Source material:
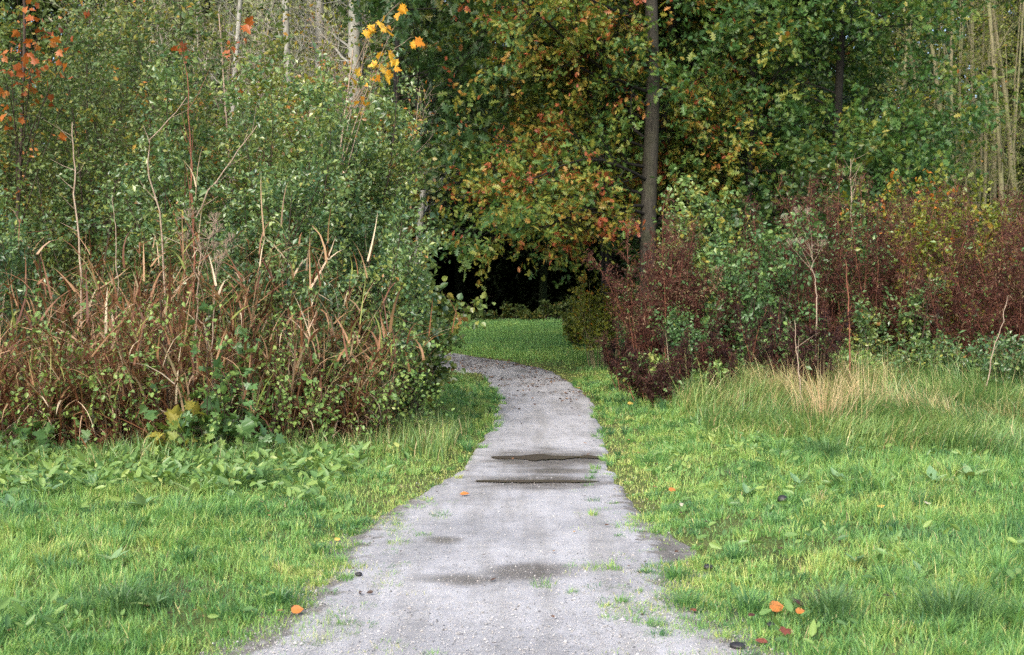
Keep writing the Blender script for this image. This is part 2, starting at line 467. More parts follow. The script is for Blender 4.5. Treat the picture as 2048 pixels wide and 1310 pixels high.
def grid(xs, ys, zf, tonef):
    X, Y = np.meshgrid(xs, ys)
    V = np.stack([X, Y, zf(X, Y)], -1)
    ny, nx = X.shape
    i = np.arange(ny - 1)[:, None] * nx + np.arange(nx - 1)[None]
    q = np.stack([i, i + 1, i + nx + 1, i + nx], -1).reshape(-1, 4)
    return V.reshape(-1, 3), q, tonef(X, Y).ravel()

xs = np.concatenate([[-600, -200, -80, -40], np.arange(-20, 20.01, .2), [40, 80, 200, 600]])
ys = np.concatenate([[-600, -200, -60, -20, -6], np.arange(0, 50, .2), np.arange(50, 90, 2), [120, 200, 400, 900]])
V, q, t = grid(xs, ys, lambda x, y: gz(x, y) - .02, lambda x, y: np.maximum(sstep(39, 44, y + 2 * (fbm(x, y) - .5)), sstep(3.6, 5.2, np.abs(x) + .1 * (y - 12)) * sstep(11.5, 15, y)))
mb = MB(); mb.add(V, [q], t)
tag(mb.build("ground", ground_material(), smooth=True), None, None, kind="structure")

WET = [(955, 1235, 921, 22), (920, 1225, 967, 16), (1020, 1200, 944, 8), (850, 930, 1085, 8), (840, 1000, 1164, 14), (960, 1160, 1150, 22)]
def path_sheet():
    ys = np.concatenate([np.arange(1.2, 14, .05), np.arange(14, PATH_END, .08)])
    nc = 41
    l, r = edges(ys)
    marg = .03 + .42 * sstep(11, 6.5, ys)
    ln = l - marg + .14 * (fbm(ys * 3.7, ys * 0 + 3) - .5); rn = r + marg + .14 * (fbm(ys * 3.7, ys * 0 + 9) - .5)
    rn = np.maximum(rn, ln + .05)
    u = np.linspace(0, 1, nc)
    X = ln[:, None] + (rn - ln)[:, None] * u[None]; Y = np.repeat(ys[:, None], nc, 1)
    s = side(X, Y)
    Z = gz0(Y) + .012 * (fbm(X * 2.5, Y * 2.5) - .5) + .012 - .045 * sstep(.1, .5, s)
    Z = np.where((u[None] == 0) | (u[None] == 1), gz(X, Y) - .05, np.maximum(Z, gz(X, Y) * sstep(0, .5, s) - .012))
    wet = 0 * X
    for q0, q1, qy, qt in WET:
        x0, y0 = at(q0, qy); x1, _ = at(q1, qy); hy = abs(at(1024, qy - qt)[1] - at(1024, qy + qt)[1]) / 2
        dd = ((X - (x0 + x1) / 2) / ((x1 - x0) / 2)) ** 2 + ((Y - y0) / hy) ** 2
        wet = np.maximum(wet, sstep(1.3, .35, np.sqrt(dd) + .7 * (fbm(X * 5, Y * 9) - .5)))
    tone = np.clip(.75 * sstep(-.16, .28, s) + .3 * sstep(14, 24, Y) + .25 * sstep(24.5, 27, Y), 0, 1)  # muddier far away; the last term paints the trees' shade at the bend
    i = np.arange(len(ys) - 1)[:, None] * nc + np.arange(nc - 1)[None]
    q = np.stack([i, i + 1, i + nc + 1, i + nc], -1).reshape(-1, 4)
    mb = MB(); mb.add(np.stack([X, Y, Z], -1).reshape(-1, 3), [q], tone.ravel())
    o = mb.build("path", path_material(), smooth=True)
    a = o.data.attributes.new("wet", 'FLOAT', 'POINT'); a.data.foreach_set("value", wet.ravel().astype(np.float32))
    return o
tag(path_sheet(), None, None, kind="structure")

def water_material():
    m, nt, out = new_mat("puddle_water")
    p = nt.nodes.new("ShaderNodeBsdfPrincipled")
    p.inputs["Base Color"].default_value = (.1, .084, .068, 1); p.inputs["Roughness"].default_value = .15
    p.inputs["Specular IOR Level"].default_value = .6
    g = nt.nodes.new("ShaderNodeNewGeometry").outputs["Position"]
    n = noise_node(nt, g, 14, 2, .5); bump(nt, p, n.outputs[0], .05, .01)
    nt.links.new(p.outputs[0], out.inputs[0])
    return m
WATER = water_material()
def puddle(px0, px1, py, thick, seed):
    rng = RNG(seed)
    x0, y0 = at(px0, py); x1, _ = at(px1, py)
    _, ya = at((px0 + px1) / 2, py + thick); _, yb = at((px0 + px1) / 2, py - thick)
    n = 160; u = np.linspace(0, 1, n)
    env = np.sin(math.pi * u) ** .3
    c = y0 + (yb - ya) * .3 * (fbm(u * 5 + seed, u * 0 + seed) - .5)
    hw = (yb - ya) / 2 * env * np.maximum(.03, .2 + 1.3 * (fbm(u * 5 + seed * 3, u * 0 + 1.3, 4) - .3))
    X = x0 + (x1 - x0) * u
    h2 = hw * (.5 + 1.1 * fbm(u * 14 + seed, u * 0 + 7.7))
    V = np.concatenate([np.stack([X, c - h2, np.full(n, 0.0)], -1), np.stack([X, c + hw, np.full(n, 0.0)], -1)])
    V[:, 2] = gz0(V[:, 1]) + .021
    i = np.arange(n - 1)
    mb = MB(); mb.add(V, [np.stack([i, i + 1, i + 1 + n, i + n], -1)])
    return tag(mb.build("puddle", WATER, smooth=True), None, None, kind="structure")
for a in ((982, 1205, 919, 8, 1), (950, 1200, 967, 4, 3)):
    puddle(*a)

# loose gravel on the near part of the path
T_STONE = (np.array([(0, 0, .5), (.5, 0, .1), (.1, .45, .08), (-.5, .1, .12), (-.1, -.45, .1), (0, 0, -.2)]),
           [[[0, 1, 2], [0, 2, 3], [0, 3, 4], [0, 4, 1], [5, 2, 1], [5, 3, 2], [5, 4, 3], [5, 1, 4]]])
def gravel():
    rng = RNG(5)
    n = 90000
    y = 3.6 + 6.5 * rng.random(n) ** 1.6; x = rng.uniform(-2.6, 2.6, n)
    s = side(x, y)
    keep = (s < .35) & (rng.random(n) < (1 - .8 * sstep(5.2, 7.5, y + .5 * (fbm(x * 2, y * 2) - .5)))) & (rng.random(n) < (1.2 - sstep(-.1, .4, s)))
    x, y, s = x[keep], y[keep], s[keep]
    n = len(x)
    size = .0055 * np.exp(rng.normal(size=n) * .4)
    th = rng.uniform(0, 6.28, n)
    pos = np.stack([x, y, gz0(y) + .014 + .05 * sstep(.1, .5, s) * 0], -1)
    mb = MB(); scatter(mb, T_STONE, pos, np.stack([np.cos(th), np.sin(th), 0 * th], -1), nrm(np.array([0, 0, 1.]) + rng.normal(size=(n, 3)) * .25), size, rng.random(n))
    return tag(mb.build("gravel", leaf_mat("gravel_stone", [(0, (.06, .06, .065)), (.18, (.2, .2, .2)), (.45, (.33, .33, .33)), (.7, (.4, .37, .34)), (.85, (.43, .43, .43)), (1, (.5, .49, .48))], .6, .4, 0.)), None, None, kind="stuff")
gravel()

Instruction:
Strip out the pictures and quote the remaining data word for word.

Written response:
Keep writing the Blender script for this image. This is part 2, starting at line 467. More parts follow. The script is for Blender 4.5. Treat the picture as 2048 pixels wide and 1310 pixels high.
def grid(xs, ys, zf, tonef):
    X, Y = np.meshgrid(xs, ys)
    V = np.stack([X, Y, zf(X, Y)], -1)
    ny, nx = X.shape
    i = np.arange(ny - 1)[:, None] * nx + np.arange(nx - 1)[None]
    q = np.stack([i, i + 1, i + nx + 1, i + nx], -1).reshape(-1, 4)
    return V.reshape(-1, 3), q, tonef(X, Y).ravel()

xs = np.concatenate([[-600, -200, -80, -40], np.arange(-20, 20.01, .2), [40, 80, 200, 600]])
ys = np.concatenate([[-600, -200, -60, -20, -6], np.arange(0, 50, .2), np.arange(50, 90, 2), [120, 200, 400, 900]])
V, q, t = grid(xs, ys, lambda x, y: gz(x, y) - .02, lambda x, y: np.maximum(sstep(39, 44, y + 2 * (fbm(x, y) - .5)), sstep(3.6, 5.2, np.abs(x) + .1 * (y - 12)) * sstep(11.5, 15, y)))
mb = MB(); mb.add(V, [q], t)
tag(mb.build("ground", ground_material(), smooth=True), None, None, kind="structure")

WET = [(955, 1235, 921, 22), (920, 1225, 967, 16), (1020, 1200, 944, 8), (850, 930, 1085, 8), (840, 1000, 1164, 14), (960, 1160, 1150, 22)]
def path_sheet():
    ys = np.concatenate([np.arange(1.2, 14, .05), np.arange(14, PATH_END, .08)])
    nc = 41
    l, r = edges(ys)
    marg = .03 + .42 * sstep(11, 6.5, ys)
    ln = l - marg + .14 * (fbm(ys * 3.7, ys * 0 + 3) - .5); rn = r + marg + .14 * (fbm(ys * 3.7, ys * 0 + 9) - .5)
    rn = np.maximum(rn, ln + .05)
    u = np.linspace(0, 1, nc)
    X = ln[:, None] + (rn - ln)[:, None] * u[None]; Y = np.repeat(ys[:, None], nc, 1)
    s = side(X, Y)
    Z = gz0(Y) + .012 * (fbm(X * 2.5, Y * 2.5) - .5) + .012 - .045 * sstep(.1, .5, s)
    Z = np.where((u[None] == 0) | (u[None] == 1), gz(X, Y) - .05, np.maximum(Z, gz(X, Y) * sstep(0, .5, s) - .012))
    wet = 0 * X
    for q0, q1, qy, qt in WET:
        x0, y0 = at(q0, qy); x1, _ = at(q1, qy); hy = abs(at(1024, qy - qt)[1] - at(1024, qy + qt)[1]) / 2
        dd = ((X - (x0 + x1) / 2) / ((x1 - x0) / 2)) ** 2 + ((Y - y0) / hy) ** 2
        wet = np.maximum(wet, sstep(1.3, .35, np.sqrt(dd) + .7 * (fbm(X * 5, Y * 9) - .5)))
    tone = np.clip(.75 * sstep(-.16, .28, s) + .3 * sstep(14, 24, Y) + .25 * sstep(24.5, 27, Y), 0, 1)  # muddier far away; the last term paints the trees' shade at the bend
    i = np.arange(len(ys) - 1)[:, None] * nc + np.arange(nc - 1)[None]
    q = np.stack([i, i + 1, i + nc + 1, i + nc], -1).reshape(-1, 4)
    mb = MB(); mb.add(np.stack([X, Y, Z], -1).reshape(-1, 3), [q], tone.ravel())
    o = mb.build("path", path_material(), smooth=True)
    a = o.data.attributes.new("wet", 'FLOAT', 'POINT'); a.data.foreach_set("value", wet.ravel().astype(np.float32))
    return o
tag(path_sheet(), None, None, kind="structure")

def water_material():
    m, nt, out = new_mat("puddle_water")
    p = nt.nodes.new("ShaderNodeBsdfPrincipled")
    p.inputs["Base Color"].default_value = (.1, .084, .068, 1); p.inputs["Roughness"].default_value = .15
    p.inputs["Specular IOR Level"].default_value = .6
    g = nt.nodes.new("ShaderNodeNewGeometry").outputs["Position"]
    n = noise_node(nt, g, 14, 2, .5); bump(nt, p, n.outputs[0], .05, .01)
    nt.links.new(p.outputs[0], out.inputs[0])
    return m
WATER = water_material()
def puddle(px0, px1, py, thick, seed):
    rng = RNG(seed)
    x0, y0 = at(px0, py); x1, _ = at(px1, py)
    _, ya = at((px0 + px1) / 2, py + thick); _, yb = at((px0 + px1) / 2, py - thick)
    n = 160; u = np.linspace(0, 1, n)
    env = np.sin(math.pi * u) ** .3
    c = y0 + (yb - ya) * .3 * (fbm(u * 5 + seed, u * 0 + seed) - .5)
    hw = (yb - ya) / 2 * env * np.maximum(.03, .2 + 1.3 * (fbm(u * 5 + seed * 3, u * 0 + 1.3, 4) - .3))
    X = x0 + (x1 - x0) * u
    h2 = hw * (.5 + 1.1 * fbm(u * 14 + seed, u * 0 + 7.7))
    V = np.concatenate([np.stack([X, c - h2, np.full(n, 0.0)], -1), np.stack([X, c + hw, np.full(n, 0.0)], -1)])
    V[:, 2] = gz0(V[:, 1]) + .021
    i = np.arange(n - 1)
    mb = MB(); mb.add(V, [np.stack([i, i + 1, i + 1 + n, i + n], -1)])
    return tag(mb.build("puddle", WATER, smooth=True), None, None, kind="structure")
for a in ((982, 1205, 919, 8, 1), (950, 1200, 967, 4, 3)):
    puddle(*a)

# loose gravel on the near part of the path
T_STONE = (np.array([(0, 0, .5), (.5, 0, .1), (.1, .45, .08), (-.5, .1, .12), (-.1, -.45, .1), (0, 0, -.2)]),
           [[[0, 1, 2], [0, 2, 3], [0, 3, 4], [0, 4, 1], [5, 2, 1], [5, 3, 2], [5, 4, 3], [5, 1, 4]]])
def gravel():
    rng = RNG(5)
    n = 90000
    y = 3.6 + 6.5 * rng.random(n) ** 1.6; x = rng.uniform(-2.6, 2.6, n)
    s = side(x, y)
    keep = (s < .35) & (rng.random(n) < (1 - .8 * sstep(5.2, 7.5, y + .5 * (fbm(x * 2, y * 2) - .5)))) & (rng.random(n) < (1.2 - sstep(-.1, .4, s)))
    x, y, s = x[keep], y[keep], s[keep]
    n = len(x)
    size = .0055 * np.exp(rng.normal(size=n) * .4)
    th = rng.uniform(0, 6.28, n)
    pos = np.stack([x, y, gz0(y) + .014 + .05 * sstep(.1, .5, s) * 0], -1)
    mb = MB(); scatter(mb, T_STONE, pos, np.stack([np.cos(th), np.sin(th), 0 * th], -1), nrm(np.array([0, 0, 1.]) + rng.normal(size=(n, 3)) * .25), size, rng.random(n))
    return tag(mb.build("gravel", leaf_mat("gravel_stone", [(0, (.06, .06, .065)), (.18, (.2, .2, .2)), (.45, (.33, .33, .33)), (.7, (.4, .37, .34)), (.85, (.43, .43, .43)), (1, (.5, .49, .48))], .6, .4, 0.)), None, None, kind="stuff")
gravel()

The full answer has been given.